Repeat the material in full. Keep every line exactly as it is.

— START OF SOURCE EXCERPT —

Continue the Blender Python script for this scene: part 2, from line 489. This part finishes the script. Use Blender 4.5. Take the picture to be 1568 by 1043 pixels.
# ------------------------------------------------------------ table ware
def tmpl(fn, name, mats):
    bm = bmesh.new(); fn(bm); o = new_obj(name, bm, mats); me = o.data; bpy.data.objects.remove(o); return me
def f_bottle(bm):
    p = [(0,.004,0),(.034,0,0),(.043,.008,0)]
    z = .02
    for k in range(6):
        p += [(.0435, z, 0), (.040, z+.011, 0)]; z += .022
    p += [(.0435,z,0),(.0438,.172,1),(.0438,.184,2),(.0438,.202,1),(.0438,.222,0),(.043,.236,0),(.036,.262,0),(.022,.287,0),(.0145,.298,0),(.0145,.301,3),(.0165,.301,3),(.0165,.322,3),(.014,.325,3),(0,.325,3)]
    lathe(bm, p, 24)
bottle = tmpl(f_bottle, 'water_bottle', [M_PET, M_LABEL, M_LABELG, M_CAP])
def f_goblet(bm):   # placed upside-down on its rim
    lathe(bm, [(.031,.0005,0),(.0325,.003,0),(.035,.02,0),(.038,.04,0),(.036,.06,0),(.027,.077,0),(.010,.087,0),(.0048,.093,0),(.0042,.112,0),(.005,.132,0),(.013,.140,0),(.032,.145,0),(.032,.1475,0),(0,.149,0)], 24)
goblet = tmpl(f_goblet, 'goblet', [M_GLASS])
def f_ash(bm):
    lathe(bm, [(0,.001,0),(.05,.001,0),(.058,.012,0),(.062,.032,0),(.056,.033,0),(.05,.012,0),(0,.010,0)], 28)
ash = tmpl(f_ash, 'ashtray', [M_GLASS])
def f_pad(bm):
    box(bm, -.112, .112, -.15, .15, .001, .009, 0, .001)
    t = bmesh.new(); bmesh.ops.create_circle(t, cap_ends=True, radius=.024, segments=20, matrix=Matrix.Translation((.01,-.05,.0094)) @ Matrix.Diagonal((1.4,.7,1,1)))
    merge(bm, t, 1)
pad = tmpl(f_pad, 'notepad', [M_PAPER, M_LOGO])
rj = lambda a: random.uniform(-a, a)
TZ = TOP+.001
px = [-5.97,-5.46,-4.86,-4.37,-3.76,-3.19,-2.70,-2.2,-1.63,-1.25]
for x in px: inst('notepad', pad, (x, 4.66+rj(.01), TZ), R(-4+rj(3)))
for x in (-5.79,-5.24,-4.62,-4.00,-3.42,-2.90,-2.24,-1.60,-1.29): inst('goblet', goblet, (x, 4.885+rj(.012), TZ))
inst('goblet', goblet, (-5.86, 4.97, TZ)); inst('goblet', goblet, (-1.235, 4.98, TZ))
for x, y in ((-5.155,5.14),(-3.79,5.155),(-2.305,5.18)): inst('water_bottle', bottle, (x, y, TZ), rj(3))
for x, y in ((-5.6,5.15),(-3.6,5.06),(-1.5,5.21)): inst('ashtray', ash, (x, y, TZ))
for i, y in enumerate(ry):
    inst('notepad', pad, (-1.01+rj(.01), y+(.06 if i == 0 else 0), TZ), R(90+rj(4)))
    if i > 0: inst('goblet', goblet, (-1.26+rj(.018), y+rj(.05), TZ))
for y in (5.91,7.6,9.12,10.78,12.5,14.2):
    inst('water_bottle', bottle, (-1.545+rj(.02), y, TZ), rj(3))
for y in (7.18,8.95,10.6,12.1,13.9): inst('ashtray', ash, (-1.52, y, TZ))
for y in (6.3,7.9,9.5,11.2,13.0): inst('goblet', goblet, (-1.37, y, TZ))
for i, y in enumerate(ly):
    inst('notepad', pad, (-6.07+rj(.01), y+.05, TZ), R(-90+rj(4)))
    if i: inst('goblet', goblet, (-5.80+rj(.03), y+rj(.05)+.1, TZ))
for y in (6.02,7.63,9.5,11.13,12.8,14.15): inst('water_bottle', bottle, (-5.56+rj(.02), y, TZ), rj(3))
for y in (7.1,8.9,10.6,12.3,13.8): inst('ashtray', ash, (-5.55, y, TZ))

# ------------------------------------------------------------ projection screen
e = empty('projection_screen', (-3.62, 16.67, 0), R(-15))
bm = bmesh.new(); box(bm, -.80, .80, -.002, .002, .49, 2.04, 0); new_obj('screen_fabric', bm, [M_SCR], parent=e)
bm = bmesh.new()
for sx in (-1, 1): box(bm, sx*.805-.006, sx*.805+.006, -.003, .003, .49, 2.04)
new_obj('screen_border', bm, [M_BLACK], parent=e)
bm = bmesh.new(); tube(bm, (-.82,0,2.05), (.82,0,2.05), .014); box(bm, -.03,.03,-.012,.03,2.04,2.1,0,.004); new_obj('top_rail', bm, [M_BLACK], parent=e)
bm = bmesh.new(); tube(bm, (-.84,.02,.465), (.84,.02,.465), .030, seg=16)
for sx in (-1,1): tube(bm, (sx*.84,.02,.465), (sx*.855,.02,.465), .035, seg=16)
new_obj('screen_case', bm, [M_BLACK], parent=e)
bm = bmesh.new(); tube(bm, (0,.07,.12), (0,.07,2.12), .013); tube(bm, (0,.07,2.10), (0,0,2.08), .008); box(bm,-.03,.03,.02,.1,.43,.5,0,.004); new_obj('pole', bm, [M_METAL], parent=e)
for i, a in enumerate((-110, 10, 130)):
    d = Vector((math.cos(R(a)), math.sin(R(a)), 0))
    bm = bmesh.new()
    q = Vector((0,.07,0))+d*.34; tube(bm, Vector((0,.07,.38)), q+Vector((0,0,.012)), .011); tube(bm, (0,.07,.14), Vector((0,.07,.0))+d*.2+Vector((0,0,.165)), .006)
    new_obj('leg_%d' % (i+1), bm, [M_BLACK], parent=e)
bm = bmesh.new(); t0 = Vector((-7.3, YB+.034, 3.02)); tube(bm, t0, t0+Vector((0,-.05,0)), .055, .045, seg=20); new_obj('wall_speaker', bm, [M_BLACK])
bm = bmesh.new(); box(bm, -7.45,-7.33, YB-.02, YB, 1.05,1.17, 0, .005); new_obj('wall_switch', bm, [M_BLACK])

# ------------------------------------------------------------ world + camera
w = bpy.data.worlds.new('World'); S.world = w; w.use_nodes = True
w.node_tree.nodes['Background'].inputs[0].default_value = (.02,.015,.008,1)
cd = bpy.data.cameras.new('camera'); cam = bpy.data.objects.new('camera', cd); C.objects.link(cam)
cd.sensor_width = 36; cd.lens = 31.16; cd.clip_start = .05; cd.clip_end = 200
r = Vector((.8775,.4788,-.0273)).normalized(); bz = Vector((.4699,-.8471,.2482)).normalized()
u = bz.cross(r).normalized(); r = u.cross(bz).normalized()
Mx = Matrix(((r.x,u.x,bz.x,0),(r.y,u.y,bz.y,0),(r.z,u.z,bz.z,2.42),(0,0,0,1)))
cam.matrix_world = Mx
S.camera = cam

— END OF SOURCE EXCERPT —

IN RESPONSE -
Continue the Blender Python script for this scene: part 2, from line 489. This part finishes the script. Use Blender 4.5. Take the picture to be 1568 by 1043 pixels.
# ------------------------------------------------------------ table ware
def tmpl(fn, name, mats):
    bm = bmesh.new(); fn(bm); o = new_obj(name, bm, mats); me = o.data; bpy.data.objects.remove(o); return me
def f_bottle(bm):
    p = [(0,.004,0),(.034,0,0),(.043,.008,0)]
    z = .02
    for k in range(6):
        p += [(.0435, z, 0), (.040, z+.011, 0)]; z += .022
    p += [(.0435,z,0),(.0438,.172,1),(.0438,.184,2),(.0438,.202,1),(.0438,.222,0),(.043,.236,0),(.036,.262,0),(.022,.287,0),(.0145,.298,0),(.0145,.301,3),(.0165,.301,3),(.0165,.322,3),(.014,.325,3),(0,.325,3)]
    lathe(bm, p, 24)
bottle = tmpl(f_bottle, 'water_bottle', [M_PET, M_LABEL, M_LABELG, M_CAP])
def f_goblet(bm):   # placed upside-down on its rim
    lathe(bm, [(.031,.0005,0),(.0325,.003,0),(.035,.02,0),(.038,.04,0),(.036,.06,0),(.027,.077,0),(.010,.087,0),(.0048,.093,0),(.0042,.112,0),(.005,.132,0),(.013,.140,0),(.032,.145,0),(.032,.1475,0),(0,.149,0)], 24)
goblet = tmpl(f_goblet, 'goblet', [M_GLASS])
def f_ash(bm):
    lathe(bm, [(0,.001,0),(.05,.001,0),(.058,.012,0),(.062,.032,0),(.056,.033,0),(.05,.012,0),(0,.010,0)], 28)
ash = tmpl(f_ash, 'ashtray', [M_GLASS])
def f_pad(bm):
    box(bm, -.112, .112, -.15, .15, .001, .009, 0, .001)
    t = bmesh.new(); bmesh.ops.create_circle(t, cap_ends=True, radius=.024, segments=20, matrix=Matrix.Translation((.01,-.05,.0094)) @ Matrix.Diagonal((1.4,.7,1,1)))
    merge(bm, t, 1)
pad = tmpl(f_pad, 'notepad', [M_PAPER, M_LOGO])
rj = lambda a: random.uniform(-a, a)
TZ = TOP+.001
px = [-5.97,-5.46,-4.86,-4.37,-3.76,-3.19,-2.70,-2.2,-1.63,-1.25]
for x in px: inst('notepad', pad, (x, 4.66+rj(.01), TZ), R(-4+rj(3)))
for x in (-5.79,-5.24,-4.62,-4.00,-3.42,-2.90,-2.24,-1.60,-1.29): inst('goblet', goblet, (x, 4.885+rj(.012), TZ))
inst('goblet', goblet, (-5.86, 4.97, TZ)); inst('goblet', goblet, (-1.235, 4.98, TZ))
for x, y in ((-5.155,5.14),(-3.79,5.155),(-2.305,5.18)): inst('water_bottle', bottle, (x, y, TZ), rj(3))
for x, y in ((-5.6,5.15),(-3.6,5.06),(-1.5,5.21)): inst('ashtray', ash, (x, y, TZ))
for i, y in enumerate(ry):
    inst('notepad', pad, (-1.01+rj(.01), y+(.06 if i == 0 else 0), TZ), R(90+rj(4)))
    if i > 0: inst('goblet', goblet, (-1.26+rj(.018), y+rj(.05), TZ))
for y in (5.91,7.6,9.12,10.78,12.5,14.2):
    inst('water_bottle', bottle, (-1.545+rj(.02), y, TZ), rj(3))
for y in (7.18,8.95,10.6,12.1,13.9): inst('ashtray', ash, (-1.52, y, TZ))
for y in (6.3,7.9,9.5,11.2,13.0): inst('goblet', goblet, (-1.37, y, TZ))
for i, y in enumerate(ly):
    inst('notepad', pad, (-6.07+rj(.01), y+.05, TZ), R(-90+rj(4)))
    if i: inst('goblet', goblet, (-5.80+rj(.03), y+rj(.05)+.1, TZ))
for y in (6.02,7.63,9.5,11.13,12.8,14.15): inst('water_bottle', bottle, (-5.56+rj(.02), y, TZ), rj(3))
for y in (7.1,8.9,10.6,12.3,13.8): inst('ashtray', ash, (-5.55, y, TZ))

# ------------------------------------------------------------ projection screen
e = empty('projection_screen', (-3.62, 16.67, 0), R(-15))
bm = bmesh.new(); box(bm, -.80, .80, -.002, .002, .49, 2.04, 0); new_obj('screen_fabric', bm, [M_SCR], parent=e)
bm = bmesh.new()
for sx in (-1, 1): box(bm, sx*.805-.006, sx*.805+.006, -.003, .003, .49, 2.04)
new_obj('screen_border', bm, [M_BLACK], parent=e)
bm = bmesh.new(); tube(bm, (-.82,0,2.05), (.82,0,2.05), .014); box(bm, -.03,.03,-.012,.03,2.04,2.1,0,.004); new_obj('top_rail', bm, [M_BLACK], parent=e)
bm = bmesh.new(); tube(bm, (-.84,.02,.465), (.84,.02,.465), .030, seg=16)
for sx in (-1,1): tube(bm, (sx*.84,.02,.465), (sx*.855,.02,.465), .035, seg=16)
new_obj('screen_case', bm, [M_BLACK], parent=e)
bm = bmesh.new(); tube(bm, (0,.07,.12), (0,.07,2.12), .013); tube(bm, (0,.07,2.10), (0,0,2.08), .008); box(bm,-.03,.03,.02,.1,.43,.5,0,.004); new_obj('pole', bm, [M_METAL], parent=e)
for i, a in enumerate((-110, 10, 130)):
    d = Vector((math.cos(R(a)), math.sin(R(a)), 0))
    bm = bmesh.new()
    q = Vector((0,.07,0))+d*.34; tube(bm, Vector((0,.07,.38)), q+Vector((0,0,.012)), .011); tube(bm, (0,.07,.14), Vector((0,.07,.0))+d*.2+Vector((0,0,.165)), .006)
    new_obj('leg_%d' % (i+1), bm, [M_BLACK], parent=e)
bm = bmesh.new(); t0 = Vector((-7.3, YB+.034, 3.02)); tube(bm, t0, t0+Vector((0,-.05,0)), .055, .045, seg=20); new_obj('wall_speaker', bm, [M_BLACK])
bm = bmesh.new(); box(bm, -7.45,-7.33, YB-.02, YB, 1.05,1.17, 0, .005); new_obj('wall_switch', bm, [M_BLACK])

# ------------------------------------------------------------ world + camera
w = bpy.data.worlds.new('World'); S.world = w; w.use_nodes = True
w.node_tree.nodes['Background'].inputs[0].default_value = (.02,.015,.008,1)
cd = bpy.data.cameras.new('camera'); cam = bpy.data.objects.new('camera', cd); C.objects.link(cam)
cd.sensor_width = 36; cd.lens = 31.16; cd.clip_start = .05; cd.clip_end = 200
r = Vector((.8775,.4788,-.0273)).normalized(); bz = Vector((.4699,-.8471,.2482)).normalized()
u = bz.cross(r).normalized(); r = u.cross(bz).normalized()
Mx = Matrix(((r.x,u.x,bz.x,0),(r.y,u.y,bz.y,0),(r.z,u.z,bz.z,2.42),(0,0,0,1)))
cam.matrix_world = Mx
S.camera = cam